Cette loi est en totale opposition avec le programme politique soutenu par Giorgia Meloni durant les dernières années. Elle était contre une réforme de l’autonomie des régions jusqu’en 2014. Entre-temps, un nouveau schéma politique, créé par les Mouvement 5 Étoiles, a vu le jour : celui des partis avec des objectifs très précis et capables des alliances les plus improbables pour y arriver. Le gouvernement Meloni doit sa solidité aussi à cette stratégie des trois partis de droite. Mais ces lois, centralisées et/ou régionalisées, sont-elles compatibles pour un projet à long terme ? La question d’un format structurel adapté à l’histoire de la République italienne et de son territoire se pose afin de résoudre les dissensions, surtout entre le nord et le sud. Ce non-choix du gouvernement, à mi-chemin entre le fédéral et le central, est principalement un risque pour le pays, car il faudra voir quelles sont vraiment les limites de cette autonomie. Les régions italiennes prennent de plus en plus d’initiatives sans pour autant consulter le gouvernement de Rome. Symbole de cette prise de position quasi indépendantiste, le président de la région Vénétie Luca Zaia (Lega) avait proposé en janvier dernier une loi régionale sur le suicide assisté. Si la loi n’a pas été approuvée par le Parlement vénétien, elle reste l’exemple d’initiatives qui pourraient créer des variations de lois et de services importantes d’une région à l’autre.

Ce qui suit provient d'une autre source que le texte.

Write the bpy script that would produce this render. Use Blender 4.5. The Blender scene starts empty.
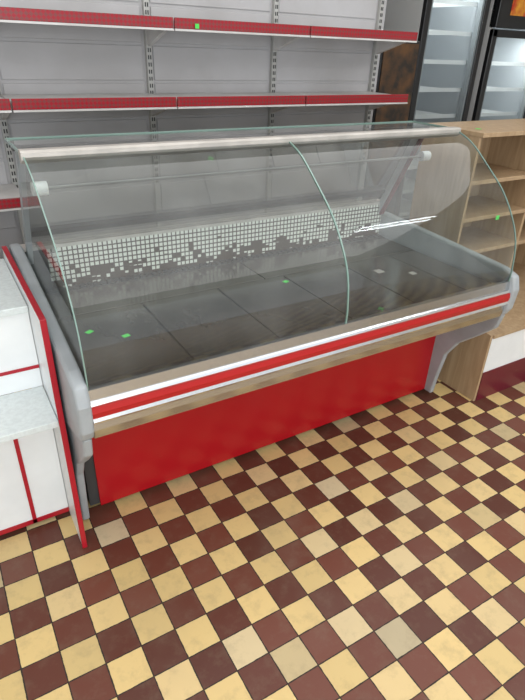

Dans un pays où l’identité régionale est souvent aussi revendiquée que celle nationale, le compromis de l’autonomie différenciée pourrait sembler être une bonne idée, mais il pourrait être exploité par les régions et faire perdre en pouvoir décisionnel au gouvernement de Rome, tout en déléguant au pouvoir central les points critiques. Victoire pour les régions économiquement riches du nord, préoccupation pour le sud, interrogation sur l’impact à moyen terme pour l’Italie : le pari de l’autonomie différenciée est risqué.